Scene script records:
----

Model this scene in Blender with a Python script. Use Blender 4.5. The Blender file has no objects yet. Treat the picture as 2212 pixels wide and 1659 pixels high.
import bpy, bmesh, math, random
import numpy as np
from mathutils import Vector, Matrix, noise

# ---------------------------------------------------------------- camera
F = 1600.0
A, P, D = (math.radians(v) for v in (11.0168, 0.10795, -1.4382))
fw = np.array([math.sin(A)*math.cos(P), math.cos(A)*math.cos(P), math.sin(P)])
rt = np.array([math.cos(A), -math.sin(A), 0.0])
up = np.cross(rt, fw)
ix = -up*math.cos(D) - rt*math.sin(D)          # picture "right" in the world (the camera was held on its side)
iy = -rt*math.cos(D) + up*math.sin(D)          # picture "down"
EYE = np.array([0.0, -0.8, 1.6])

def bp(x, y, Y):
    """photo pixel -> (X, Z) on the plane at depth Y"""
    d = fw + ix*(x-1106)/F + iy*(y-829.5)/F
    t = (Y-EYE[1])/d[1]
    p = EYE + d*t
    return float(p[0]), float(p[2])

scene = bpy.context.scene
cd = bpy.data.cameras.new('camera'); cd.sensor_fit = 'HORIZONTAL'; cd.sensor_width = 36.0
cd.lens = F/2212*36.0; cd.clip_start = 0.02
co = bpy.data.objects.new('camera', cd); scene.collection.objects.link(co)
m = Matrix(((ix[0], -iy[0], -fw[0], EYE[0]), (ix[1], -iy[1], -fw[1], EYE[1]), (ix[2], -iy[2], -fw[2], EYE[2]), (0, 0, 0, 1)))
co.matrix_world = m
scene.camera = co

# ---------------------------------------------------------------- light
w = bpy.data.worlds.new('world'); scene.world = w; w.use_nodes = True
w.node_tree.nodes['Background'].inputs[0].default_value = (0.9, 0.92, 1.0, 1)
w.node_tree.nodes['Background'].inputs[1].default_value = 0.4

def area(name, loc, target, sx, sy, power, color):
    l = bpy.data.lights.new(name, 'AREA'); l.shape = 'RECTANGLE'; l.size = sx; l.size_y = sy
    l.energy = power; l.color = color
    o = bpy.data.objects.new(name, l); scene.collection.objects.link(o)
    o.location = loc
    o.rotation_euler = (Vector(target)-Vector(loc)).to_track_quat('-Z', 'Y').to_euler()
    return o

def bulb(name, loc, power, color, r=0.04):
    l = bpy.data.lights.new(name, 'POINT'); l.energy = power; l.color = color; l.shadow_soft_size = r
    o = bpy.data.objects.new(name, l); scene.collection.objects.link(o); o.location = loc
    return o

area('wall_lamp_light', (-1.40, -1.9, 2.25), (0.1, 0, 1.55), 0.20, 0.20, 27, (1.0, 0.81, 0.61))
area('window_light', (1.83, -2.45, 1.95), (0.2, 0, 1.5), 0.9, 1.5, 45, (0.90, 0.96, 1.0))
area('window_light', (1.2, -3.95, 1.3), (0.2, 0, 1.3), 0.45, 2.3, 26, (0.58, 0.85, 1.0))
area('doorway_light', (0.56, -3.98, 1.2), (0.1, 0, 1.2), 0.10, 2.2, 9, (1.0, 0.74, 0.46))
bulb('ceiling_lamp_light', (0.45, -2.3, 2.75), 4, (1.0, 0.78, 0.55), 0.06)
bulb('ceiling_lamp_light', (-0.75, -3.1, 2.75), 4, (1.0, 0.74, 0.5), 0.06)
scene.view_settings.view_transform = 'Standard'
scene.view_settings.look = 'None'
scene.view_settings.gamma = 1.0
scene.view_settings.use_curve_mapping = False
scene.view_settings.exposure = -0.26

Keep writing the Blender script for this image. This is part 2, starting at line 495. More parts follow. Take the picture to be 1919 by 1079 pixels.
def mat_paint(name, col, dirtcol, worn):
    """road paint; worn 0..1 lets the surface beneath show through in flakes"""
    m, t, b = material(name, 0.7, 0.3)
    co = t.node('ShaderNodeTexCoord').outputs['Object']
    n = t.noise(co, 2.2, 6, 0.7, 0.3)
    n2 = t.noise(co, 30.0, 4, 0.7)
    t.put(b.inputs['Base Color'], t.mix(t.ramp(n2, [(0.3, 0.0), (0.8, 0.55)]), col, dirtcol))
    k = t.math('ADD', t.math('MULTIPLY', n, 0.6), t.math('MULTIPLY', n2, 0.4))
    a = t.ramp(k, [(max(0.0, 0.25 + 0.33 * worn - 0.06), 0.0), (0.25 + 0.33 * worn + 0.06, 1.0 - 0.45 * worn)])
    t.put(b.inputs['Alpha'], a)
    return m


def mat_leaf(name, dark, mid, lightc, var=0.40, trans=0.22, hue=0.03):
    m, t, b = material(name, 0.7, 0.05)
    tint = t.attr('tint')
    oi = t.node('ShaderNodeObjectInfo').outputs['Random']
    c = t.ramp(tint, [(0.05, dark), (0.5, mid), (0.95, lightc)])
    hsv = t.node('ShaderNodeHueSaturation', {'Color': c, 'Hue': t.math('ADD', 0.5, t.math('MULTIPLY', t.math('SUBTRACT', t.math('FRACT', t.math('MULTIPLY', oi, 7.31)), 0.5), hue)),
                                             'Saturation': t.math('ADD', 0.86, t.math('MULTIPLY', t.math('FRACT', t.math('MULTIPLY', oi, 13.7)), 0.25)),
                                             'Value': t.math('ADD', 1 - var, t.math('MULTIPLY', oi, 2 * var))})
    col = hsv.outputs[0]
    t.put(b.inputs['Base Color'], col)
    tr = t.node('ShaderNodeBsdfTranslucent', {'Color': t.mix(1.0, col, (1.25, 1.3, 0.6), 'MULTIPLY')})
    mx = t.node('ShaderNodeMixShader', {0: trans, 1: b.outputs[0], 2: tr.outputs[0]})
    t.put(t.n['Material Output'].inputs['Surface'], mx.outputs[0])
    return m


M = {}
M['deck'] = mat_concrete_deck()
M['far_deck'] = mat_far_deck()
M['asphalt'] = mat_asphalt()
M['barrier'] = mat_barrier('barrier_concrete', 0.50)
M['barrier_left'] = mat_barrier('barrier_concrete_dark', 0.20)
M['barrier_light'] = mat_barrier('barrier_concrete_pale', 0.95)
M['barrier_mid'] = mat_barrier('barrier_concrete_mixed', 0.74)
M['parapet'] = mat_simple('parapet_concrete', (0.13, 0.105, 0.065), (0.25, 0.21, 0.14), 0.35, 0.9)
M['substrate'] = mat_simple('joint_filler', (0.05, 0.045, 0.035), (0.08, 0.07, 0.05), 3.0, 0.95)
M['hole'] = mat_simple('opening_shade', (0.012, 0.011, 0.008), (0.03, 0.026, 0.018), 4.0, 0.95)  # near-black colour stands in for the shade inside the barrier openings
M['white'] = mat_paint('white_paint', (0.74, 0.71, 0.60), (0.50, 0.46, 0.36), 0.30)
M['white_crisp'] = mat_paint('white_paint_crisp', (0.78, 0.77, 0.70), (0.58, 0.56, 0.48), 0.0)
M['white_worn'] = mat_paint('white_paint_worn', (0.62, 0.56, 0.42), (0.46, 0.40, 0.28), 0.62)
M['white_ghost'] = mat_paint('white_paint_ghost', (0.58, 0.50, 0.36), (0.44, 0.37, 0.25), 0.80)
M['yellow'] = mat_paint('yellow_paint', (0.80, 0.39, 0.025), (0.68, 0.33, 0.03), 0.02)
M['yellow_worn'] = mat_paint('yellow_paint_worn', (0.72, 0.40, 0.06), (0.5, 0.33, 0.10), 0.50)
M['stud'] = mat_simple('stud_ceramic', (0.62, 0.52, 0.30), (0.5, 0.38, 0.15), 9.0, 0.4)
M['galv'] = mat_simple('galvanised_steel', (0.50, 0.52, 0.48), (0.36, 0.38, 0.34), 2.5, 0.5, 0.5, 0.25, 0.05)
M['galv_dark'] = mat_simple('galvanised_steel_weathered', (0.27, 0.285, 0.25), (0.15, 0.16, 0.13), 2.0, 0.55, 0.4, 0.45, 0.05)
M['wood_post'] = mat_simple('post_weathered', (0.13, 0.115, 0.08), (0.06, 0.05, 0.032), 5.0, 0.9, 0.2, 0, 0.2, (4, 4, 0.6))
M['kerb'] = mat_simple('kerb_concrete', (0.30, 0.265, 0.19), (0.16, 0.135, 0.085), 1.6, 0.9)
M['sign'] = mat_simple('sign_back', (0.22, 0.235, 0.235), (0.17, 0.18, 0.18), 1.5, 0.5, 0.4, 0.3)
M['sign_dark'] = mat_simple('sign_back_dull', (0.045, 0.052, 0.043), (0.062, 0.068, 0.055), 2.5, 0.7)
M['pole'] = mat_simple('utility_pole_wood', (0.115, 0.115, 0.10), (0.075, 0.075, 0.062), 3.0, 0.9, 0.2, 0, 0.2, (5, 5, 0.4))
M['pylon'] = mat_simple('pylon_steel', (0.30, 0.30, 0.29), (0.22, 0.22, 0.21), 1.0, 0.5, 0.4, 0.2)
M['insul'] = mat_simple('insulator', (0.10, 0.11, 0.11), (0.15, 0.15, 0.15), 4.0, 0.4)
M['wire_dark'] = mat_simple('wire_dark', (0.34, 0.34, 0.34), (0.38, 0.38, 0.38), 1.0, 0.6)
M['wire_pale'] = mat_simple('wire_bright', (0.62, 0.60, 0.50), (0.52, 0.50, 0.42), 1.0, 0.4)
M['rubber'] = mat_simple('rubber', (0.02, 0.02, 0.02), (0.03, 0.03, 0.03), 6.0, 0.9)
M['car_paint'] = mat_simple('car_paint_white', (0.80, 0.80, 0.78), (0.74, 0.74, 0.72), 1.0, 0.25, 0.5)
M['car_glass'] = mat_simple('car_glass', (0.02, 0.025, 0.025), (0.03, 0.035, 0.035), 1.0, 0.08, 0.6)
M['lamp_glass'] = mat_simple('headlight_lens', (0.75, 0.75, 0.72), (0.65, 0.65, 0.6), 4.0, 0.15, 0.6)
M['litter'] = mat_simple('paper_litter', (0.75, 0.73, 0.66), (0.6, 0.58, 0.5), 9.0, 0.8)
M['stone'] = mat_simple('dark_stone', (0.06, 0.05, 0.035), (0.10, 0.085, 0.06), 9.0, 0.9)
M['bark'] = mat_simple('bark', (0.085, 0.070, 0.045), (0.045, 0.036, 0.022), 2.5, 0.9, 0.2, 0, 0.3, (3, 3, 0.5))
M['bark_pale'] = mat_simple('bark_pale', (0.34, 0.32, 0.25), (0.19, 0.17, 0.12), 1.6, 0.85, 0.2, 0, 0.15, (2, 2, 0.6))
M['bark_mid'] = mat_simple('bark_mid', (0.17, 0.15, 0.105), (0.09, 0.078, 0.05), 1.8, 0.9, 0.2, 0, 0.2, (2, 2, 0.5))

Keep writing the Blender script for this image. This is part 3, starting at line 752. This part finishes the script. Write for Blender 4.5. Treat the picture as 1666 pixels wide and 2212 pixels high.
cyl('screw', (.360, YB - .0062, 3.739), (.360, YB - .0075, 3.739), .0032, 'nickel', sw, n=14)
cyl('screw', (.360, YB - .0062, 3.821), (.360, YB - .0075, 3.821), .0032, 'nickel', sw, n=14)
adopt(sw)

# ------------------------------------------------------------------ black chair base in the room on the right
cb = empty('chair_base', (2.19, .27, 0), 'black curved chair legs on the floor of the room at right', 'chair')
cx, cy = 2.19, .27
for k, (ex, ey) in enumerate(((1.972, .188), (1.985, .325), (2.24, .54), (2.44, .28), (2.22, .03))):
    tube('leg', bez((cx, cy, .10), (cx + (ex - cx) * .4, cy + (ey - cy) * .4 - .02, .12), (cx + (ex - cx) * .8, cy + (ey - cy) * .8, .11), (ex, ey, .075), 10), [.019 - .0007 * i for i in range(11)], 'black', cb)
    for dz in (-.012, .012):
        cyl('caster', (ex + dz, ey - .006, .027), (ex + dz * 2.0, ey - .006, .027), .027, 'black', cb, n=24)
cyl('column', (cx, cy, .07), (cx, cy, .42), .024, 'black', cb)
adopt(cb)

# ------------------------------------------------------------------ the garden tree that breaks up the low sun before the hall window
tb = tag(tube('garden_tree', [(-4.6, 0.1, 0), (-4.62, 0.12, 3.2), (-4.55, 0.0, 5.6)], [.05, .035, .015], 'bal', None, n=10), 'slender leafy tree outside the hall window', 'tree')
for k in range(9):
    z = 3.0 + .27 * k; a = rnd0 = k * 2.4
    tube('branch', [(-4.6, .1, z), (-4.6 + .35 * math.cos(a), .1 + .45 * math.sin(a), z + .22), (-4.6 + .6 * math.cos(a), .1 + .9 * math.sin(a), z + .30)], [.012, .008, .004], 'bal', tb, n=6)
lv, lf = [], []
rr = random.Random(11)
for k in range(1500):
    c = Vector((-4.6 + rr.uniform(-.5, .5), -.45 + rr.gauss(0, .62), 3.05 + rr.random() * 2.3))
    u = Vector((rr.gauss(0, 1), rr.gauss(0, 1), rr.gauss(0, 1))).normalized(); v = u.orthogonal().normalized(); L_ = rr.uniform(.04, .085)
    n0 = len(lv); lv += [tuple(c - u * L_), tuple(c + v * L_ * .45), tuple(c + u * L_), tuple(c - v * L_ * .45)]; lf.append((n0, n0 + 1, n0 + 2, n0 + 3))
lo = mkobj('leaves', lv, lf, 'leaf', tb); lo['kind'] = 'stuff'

----

WHAT YOU ARE ASKED TO DO: Quote exactly the lines running from the start of the listing above through the line where "from mathutils import Vector, Matrix, noise" is found, and output no other lines.

TASK RESPONSE:
Model this scene in Blender with a Python script. Use Blender 4.5. The Blender file has no objects yet. Treat the picture as 2212 pixels wide and 1659 pixels high.
import bpy, bmesh, math, random
import numpy as np
from mathutils import Vector, Matrix, noise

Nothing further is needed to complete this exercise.